Exercise objective:
Reproduce the listing below exactly, beginning with its first line and ending with the line that holds "loft bed', 'hat')"; pictures are not part of the copy.

Dataset content:
────────────────
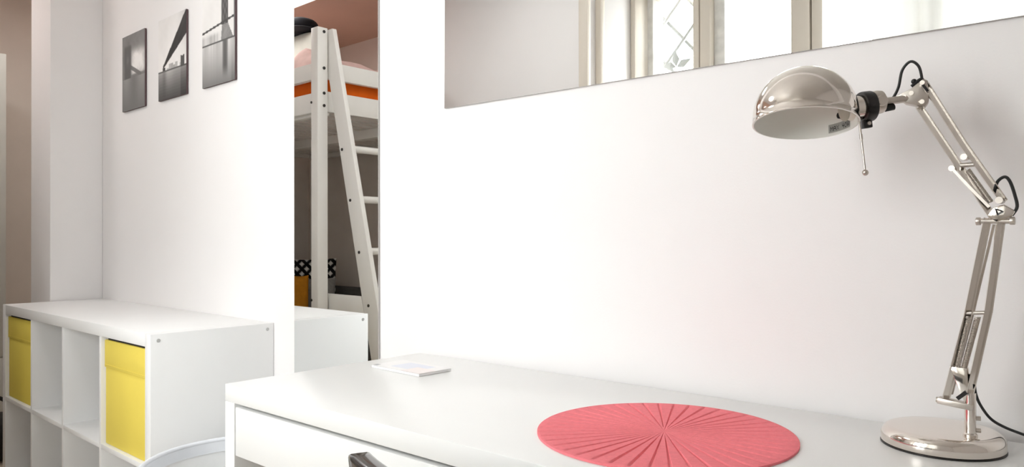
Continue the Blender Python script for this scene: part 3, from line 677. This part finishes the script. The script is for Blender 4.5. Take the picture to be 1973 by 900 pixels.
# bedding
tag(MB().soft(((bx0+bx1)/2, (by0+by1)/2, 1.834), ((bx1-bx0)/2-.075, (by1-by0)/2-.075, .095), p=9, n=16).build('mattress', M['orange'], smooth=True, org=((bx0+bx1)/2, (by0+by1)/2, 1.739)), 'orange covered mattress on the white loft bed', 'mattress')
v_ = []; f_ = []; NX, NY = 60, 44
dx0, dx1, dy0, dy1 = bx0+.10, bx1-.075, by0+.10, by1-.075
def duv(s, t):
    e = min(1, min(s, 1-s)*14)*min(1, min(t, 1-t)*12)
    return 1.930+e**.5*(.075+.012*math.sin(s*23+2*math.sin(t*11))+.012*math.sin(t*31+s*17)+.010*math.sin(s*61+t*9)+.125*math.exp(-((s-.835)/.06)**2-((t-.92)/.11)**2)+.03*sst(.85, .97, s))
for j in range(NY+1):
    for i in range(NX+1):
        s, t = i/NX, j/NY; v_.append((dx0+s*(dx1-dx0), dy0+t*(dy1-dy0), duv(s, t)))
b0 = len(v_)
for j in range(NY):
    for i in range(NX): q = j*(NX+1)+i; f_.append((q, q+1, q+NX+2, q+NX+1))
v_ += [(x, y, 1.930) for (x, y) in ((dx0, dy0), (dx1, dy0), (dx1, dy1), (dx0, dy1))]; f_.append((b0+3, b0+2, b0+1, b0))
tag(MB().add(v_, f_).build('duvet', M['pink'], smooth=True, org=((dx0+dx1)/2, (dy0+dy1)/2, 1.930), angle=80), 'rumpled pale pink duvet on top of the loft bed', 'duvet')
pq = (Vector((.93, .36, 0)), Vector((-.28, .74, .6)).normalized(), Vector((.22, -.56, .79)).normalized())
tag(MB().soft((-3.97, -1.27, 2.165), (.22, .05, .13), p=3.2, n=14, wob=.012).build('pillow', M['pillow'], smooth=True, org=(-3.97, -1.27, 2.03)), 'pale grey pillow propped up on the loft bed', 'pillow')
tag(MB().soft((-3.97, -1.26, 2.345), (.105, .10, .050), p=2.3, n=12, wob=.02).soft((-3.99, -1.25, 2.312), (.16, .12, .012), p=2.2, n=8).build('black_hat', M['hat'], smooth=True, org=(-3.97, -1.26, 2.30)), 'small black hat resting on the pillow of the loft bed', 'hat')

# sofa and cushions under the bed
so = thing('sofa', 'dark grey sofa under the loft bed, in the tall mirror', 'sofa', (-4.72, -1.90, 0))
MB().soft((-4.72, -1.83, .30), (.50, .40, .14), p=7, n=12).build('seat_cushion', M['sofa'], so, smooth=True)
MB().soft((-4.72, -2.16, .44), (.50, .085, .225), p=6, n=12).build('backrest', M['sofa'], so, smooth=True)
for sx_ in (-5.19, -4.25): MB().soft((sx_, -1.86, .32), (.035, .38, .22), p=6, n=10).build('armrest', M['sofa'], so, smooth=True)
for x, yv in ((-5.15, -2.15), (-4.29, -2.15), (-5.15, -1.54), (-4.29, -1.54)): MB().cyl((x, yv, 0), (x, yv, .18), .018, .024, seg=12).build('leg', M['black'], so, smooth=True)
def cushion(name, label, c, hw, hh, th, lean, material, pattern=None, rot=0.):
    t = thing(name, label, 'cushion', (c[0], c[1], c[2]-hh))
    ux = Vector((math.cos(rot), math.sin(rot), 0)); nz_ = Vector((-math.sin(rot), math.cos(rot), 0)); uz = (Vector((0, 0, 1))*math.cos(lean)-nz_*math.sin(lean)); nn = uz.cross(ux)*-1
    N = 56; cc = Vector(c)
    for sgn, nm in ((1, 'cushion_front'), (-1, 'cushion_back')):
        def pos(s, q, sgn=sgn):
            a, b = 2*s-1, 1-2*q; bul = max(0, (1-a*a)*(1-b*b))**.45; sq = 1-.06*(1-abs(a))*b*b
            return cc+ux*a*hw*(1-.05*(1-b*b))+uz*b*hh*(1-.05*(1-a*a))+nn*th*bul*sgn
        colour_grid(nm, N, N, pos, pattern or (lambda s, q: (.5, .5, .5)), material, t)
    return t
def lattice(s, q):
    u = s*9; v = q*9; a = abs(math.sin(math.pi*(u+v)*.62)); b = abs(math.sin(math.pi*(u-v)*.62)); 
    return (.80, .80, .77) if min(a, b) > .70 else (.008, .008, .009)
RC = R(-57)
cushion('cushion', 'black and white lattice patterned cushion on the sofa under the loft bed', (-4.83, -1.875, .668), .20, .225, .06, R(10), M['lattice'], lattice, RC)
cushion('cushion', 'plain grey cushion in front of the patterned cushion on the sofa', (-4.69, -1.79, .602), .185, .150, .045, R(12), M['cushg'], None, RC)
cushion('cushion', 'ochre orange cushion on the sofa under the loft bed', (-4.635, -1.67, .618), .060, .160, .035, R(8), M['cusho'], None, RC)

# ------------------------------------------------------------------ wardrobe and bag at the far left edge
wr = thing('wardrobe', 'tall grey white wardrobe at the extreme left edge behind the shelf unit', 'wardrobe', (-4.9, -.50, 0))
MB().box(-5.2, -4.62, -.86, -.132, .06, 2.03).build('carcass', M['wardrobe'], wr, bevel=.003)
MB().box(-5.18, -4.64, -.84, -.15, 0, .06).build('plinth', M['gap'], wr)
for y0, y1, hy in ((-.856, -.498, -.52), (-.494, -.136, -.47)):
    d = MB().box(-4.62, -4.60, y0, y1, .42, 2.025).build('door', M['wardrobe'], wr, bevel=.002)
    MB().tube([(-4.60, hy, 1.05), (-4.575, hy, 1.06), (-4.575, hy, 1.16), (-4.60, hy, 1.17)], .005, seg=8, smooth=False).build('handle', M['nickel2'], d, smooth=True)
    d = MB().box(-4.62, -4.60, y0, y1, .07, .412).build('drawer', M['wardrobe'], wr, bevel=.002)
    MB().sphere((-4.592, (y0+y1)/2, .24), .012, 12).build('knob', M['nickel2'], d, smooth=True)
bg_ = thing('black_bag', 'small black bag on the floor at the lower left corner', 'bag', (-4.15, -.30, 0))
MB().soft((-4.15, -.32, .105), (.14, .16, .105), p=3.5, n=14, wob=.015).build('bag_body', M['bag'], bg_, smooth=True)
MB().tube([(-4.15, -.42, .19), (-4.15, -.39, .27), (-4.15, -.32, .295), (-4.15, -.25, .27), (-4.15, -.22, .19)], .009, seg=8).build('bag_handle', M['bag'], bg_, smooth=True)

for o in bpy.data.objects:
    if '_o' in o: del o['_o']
────────────────
Answer below:
Continue the Blender Python script for this scene: part 3, from line 677. This part finishes the script. The script is for Blender 4.5. Take the picture to be 1973 by 900 pixels.
# bedding
tag(MB().soft(((bx0+bx1)/2, (by0+by1)/2, 1.834), ((bx1-bx0)/2-.075, (by1-by0)/2-.075, .095), p=9, n=16).build('mattress', M['orange'], smooth=True, org=((bx0+bx1)/2, (by0+by1)/2, 1.739)), 'orange covered mattress on the white loft bed', 'mattress')
v_ = []; f_ = []; NX, NY = 60, 44
dx0, dx1, dy0, dy1 = bx0+.10, bx1-.075, by0+.10, by1-.075
def duv(s, t):
    e = min(1, min(s, 1-s)*14)*min(1, min(t, 1-t)*12)
    return 1.930+e**.5*(.075+.012*math.sin(s*23+2*math.sin(t*11))+.012*math.sin(t*31+s*17)+.010*math.sin(s*61+t*9)+.125*math.exp(-((s-.835)/.06)**2-((t-.92)/.11)**2)+.03*sst(.85, .97, s))
for j in range(NY+1):
    for i in range(NX+1):
        s, t = i/NX, j/NY; v_.append((dx0+s*(dx1-dx0), dy0+t*(dy1-dy0), duv(s, t)))
b0 = len(v_)
for j in range(NY):
    for i in range(NX): q = j*(NX+1)+i; f_.append((q, q+1, q+NX+2, q+NX+1))
v_ += [(x, y, 1.930) for (x, y) in ((dx0, dy0), (dx1, dy0), (dx1, dy1), (dx0, dy1))]; f_.append((b0+3, b0+2, b0+1, b0))
tag(MB().add(v_, f_).build('duvet', M['pink'], smooth=True, org=((dx0+dx1)/2, (dy0+dy1)/2, 1.930), angle=80), 'rumpled pale pink duvet on top of the loft bed', 'duvet')
pq = (Vector((.93, .36, 0)), Vector((-.28, .74, .6)).normalized(), Vector((.22, -.56, .79)).normalized())
tag(MB().soft((-3.97, -1.27, 2.165), (.22, .05, .13), p=3.2, n=14, wob=.012).build('pillow', M['pillow'], smooth=True, org=(-3.97, -1.27, 2.03)), 'pale grey pillow propped up on the loft bed', 'pillow')
tag(MB().soft((-3.97, -1.26, 2.345), (.105, .10, .050), p=2.3, n=12, wob=.02).soft((-3.99, -1.25, 2.312), (.16, .12, .012), p=2.2, n=8).build('black_hat', M['hat'], smooth=True, org=(-3.97, -1.26, 2.30)), 'small black hat resting on the pillow of the loft bed', 'hat')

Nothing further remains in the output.